> Dataset extract
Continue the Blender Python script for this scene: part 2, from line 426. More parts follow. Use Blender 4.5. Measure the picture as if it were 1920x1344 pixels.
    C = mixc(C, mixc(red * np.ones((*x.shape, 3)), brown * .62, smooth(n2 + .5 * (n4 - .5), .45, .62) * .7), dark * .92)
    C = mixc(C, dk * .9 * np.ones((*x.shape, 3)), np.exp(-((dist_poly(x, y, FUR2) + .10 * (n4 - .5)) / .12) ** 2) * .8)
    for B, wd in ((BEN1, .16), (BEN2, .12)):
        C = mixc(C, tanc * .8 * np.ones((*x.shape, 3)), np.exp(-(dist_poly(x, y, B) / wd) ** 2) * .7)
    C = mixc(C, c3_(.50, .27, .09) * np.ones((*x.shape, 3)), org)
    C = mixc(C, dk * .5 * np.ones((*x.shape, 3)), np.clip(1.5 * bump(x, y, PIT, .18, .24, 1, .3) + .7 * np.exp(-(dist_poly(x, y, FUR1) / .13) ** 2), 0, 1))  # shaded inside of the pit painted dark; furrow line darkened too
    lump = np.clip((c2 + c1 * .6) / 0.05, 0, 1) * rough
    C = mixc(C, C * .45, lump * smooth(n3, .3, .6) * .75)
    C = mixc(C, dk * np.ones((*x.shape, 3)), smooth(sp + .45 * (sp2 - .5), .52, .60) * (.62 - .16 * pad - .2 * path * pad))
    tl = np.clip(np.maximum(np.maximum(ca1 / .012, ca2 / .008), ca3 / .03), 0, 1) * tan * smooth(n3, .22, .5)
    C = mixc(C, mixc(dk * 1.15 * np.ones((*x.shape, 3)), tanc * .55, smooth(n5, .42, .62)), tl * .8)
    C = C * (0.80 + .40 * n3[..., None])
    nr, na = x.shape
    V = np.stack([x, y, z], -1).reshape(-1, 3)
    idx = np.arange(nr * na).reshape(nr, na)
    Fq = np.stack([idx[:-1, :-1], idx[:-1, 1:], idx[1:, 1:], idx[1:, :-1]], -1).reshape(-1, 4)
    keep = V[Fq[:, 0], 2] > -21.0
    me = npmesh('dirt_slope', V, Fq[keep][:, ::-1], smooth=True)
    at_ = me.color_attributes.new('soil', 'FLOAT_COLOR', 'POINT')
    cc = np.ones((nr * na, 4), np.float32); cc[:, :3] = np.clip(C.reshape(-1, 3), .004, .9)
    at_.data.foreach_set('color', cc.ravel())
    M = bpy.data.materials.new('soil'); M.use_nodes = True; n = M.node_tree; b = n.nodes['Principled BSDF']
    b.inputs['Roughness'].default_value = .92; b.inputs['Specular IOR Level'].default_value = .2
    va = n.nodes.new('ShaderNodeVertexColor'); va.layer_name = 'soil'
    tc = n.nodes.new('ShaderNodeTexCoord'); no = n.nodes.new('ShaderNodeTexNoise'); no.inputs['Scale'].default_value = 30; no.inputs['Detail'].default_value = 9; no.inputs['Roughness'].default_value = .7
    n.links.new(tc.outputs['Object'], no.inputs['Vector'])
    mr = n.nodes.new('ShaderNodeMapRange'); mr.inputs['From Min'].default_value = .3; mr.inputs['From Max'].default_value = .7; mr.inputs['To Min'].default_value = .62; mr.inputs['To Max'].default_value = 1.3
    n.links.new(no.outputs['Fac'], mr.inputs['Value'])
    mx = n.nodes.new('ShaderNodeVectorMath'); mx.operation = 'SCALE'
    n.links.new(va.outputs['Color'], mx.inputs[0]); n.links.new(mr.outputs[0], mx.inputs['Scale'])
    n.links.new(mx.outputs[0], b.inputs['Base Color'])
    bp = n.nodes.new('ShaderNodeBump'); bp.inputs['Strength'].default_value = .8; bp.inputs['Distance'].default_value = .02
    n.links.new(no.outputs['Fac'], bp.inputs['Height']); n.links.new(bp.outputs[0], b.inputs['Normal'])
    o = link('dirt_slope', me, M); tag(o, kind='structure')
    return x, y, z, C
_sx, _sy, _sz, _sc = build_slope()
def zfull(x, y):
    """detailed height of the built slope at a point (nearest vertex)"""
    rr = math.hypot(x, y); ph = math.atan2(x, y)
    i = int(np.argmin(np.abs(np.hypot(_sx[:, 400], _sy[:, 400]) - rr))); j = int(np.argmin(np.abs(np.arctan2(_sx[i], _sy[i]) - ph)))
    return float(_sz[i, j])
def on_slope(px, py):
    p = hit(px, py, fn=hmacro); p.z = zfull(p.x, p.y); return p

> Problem
Quote the entire listing above exactly.

> Solution to this problem
Continue the Blender Python script for this scene: part 2, from line 426. More parts follow. Use Blender 4.5. Measure the picture as if it were 1920x1344 pixels.
    C = mixc(C, mixc(red * np.ones((*x.shape, 3)), brown * .62, smooth(n2 + .5 * (n4 - .5), .45, .62) * .7), dark * .92)
    C = mixc(C, dk * .9 * np.ones((*x.shape, 3)), np.exp(-((dist_poly(x, y, FUR2) + .10 * (n4 - .5)) / .12) ** 2) * .8)
    for B, wd in ((BEN1, .16), (BEN2, .12)):
        C = mixc(C, tanc * .8 * np.ones((*x.shape, 3)), np.exp(-(dist_poly(x, y, B) / wd) ** 2) * .7)
    C = mixc(C, c3_(.50, .27, .09) * np.ones((*x.shape, 3)), org)
    C = mixc(C, dk * .5 * np.ones((*x.shape, 3)), np.clip(1.5 * bump(x, y, PIT, .18, .24, 1, .3) + .7 * np.exp(-(dist_poly(x, y, FUR1) / .13) ** 2), 0, 1))  # shaded inside of the pit painted dark; furrow line darkened too
    lump = np.clip((c2 + c1 * .6) / 0.05, 0, 1) * rough
    C = mixc(C, C * .45, lump * smooth(n3, .3, .6) * .75)
    C = mixc(C, dk * np.ones((*x.shape, 3)), smooth(sp + .45 * (sp2 - .5), .52, .60) * (.62 - .16 * pad - .2 * path * pad))
    tl = np.clip(np.maximum(np.maximum(ca1 / .012, ca2 / .008), ca3 / .03), 0, 1) * tan * smooth(n3, .22, .5)
    C = mixc(C, mixc(dk * 1.15 * np.ones((*x.shape, 3)), tanc * .55, smooth(n5, .42, .62)), tl * .8)
    C = C * (0.80 + .40 * n3[..., None])
    nr, na = x.shape
    V = np.stack([x, y, z], -1).reshape(-1, 3)
    idx = np.arange(nr * na).reshape(nr, na)
    Fq = np.stack([idx[:-1, :-1], idx[:-1, 1:], idx[1:, 1:], idx[1:, :-1]], -1).reshape(-1, 4)
    keep = V[Fq[:, 0], 2] > -21.0
    me = npmesh('dirt_slope', V, Fq[keep][:, ::-1], smooth=True)
    at_ = me.color_attributes.new('soil', 'FLOAT_COLOR', 'POINT')
    cc = np.ones((nr * na, 4), np.float32); cc[:, :3] = np.clip(C.reshape(-1, 3), .004, .9)
    at_.data.foreach_set('color', cc.ravel())
    M = bpy.data.materials.new('soil'); M.use_nodes = True; n = M.node_tree; b = n.nodes['Principled BSDF']
    b.inputs['Roughness'].default_value = .92; b.inputs['Specular IOR Level'].default_value = .2
    va = n.nodes.new('ShaderNodeVertexColor'); va.layer_name = 'soil'
    tc = n.nodes.new('ShaderNodeTexCoord'); no = n.nodes.new('ShaderNodeTexNoise'); no.inputs['Scale'].default_value = 30; no.inputs['Detail'].default_value = 9; no.inputs['Roughness'].default_value = .7
    n.links.new(tc.outputs['Object'], no.inputs['Vector'])
    mr = n.nodes.new('ShaderNodeMapRange'); mr.inputs['From Min'].default_value = .3; mr.inputs['From Max'].default_value = .7; mr.inputs['To Min'].default_value = .62; mr.inputs['To Max'].default_value = 1.3
    n.links.new(no.outputs['Fac'], mr.inputs['Value'])
    mx = n.nodes.new('ShaderNodeVectorMath'); mx.operation = 'SCALE'
    n.links.new(va.outputs['Color'], mx.inputs[0]); n.links.new(mr.outputs[0], mx.inputs['Scale'])
    n.links.new(mx.outputs[0], b.inputs['Base Color'])
    bp = n.nodes.new('ShaderNodeBump'); bp.inputs['Strength'].default_value = .8; bp.inputs['Distance'].default_value = .02
    n.links.new(no.outputs['Fac'], bp.inputs['Height']); n.links.new(bp.outputs[0], b.inputs['Normal'])
    o = link('dirt_slope', me, M); tag(o, kind='structure')
    return x, y, z, C
_sx, _sy, _sz, _sc = build_slope()
def zfull(x, y):
    """detailed height of the built slope at a point (nearest vertex)"""
    rr = math.hypot(x, y); ph = math.atan2(x, y)
    i = int(np.argmin(np.abs(np.hypot(_sx[:, 400], _sy[:, 400]) - rr))); j = int(np.argmin(np.abs(np.arctan2(_sx[i], _sy[i]) - ph)))
    return float(_sz[i, j])
def on_slope(px, py):
    p = hit(px, py, fn=hmacro); p.z = zfull(p.x, p.y); return p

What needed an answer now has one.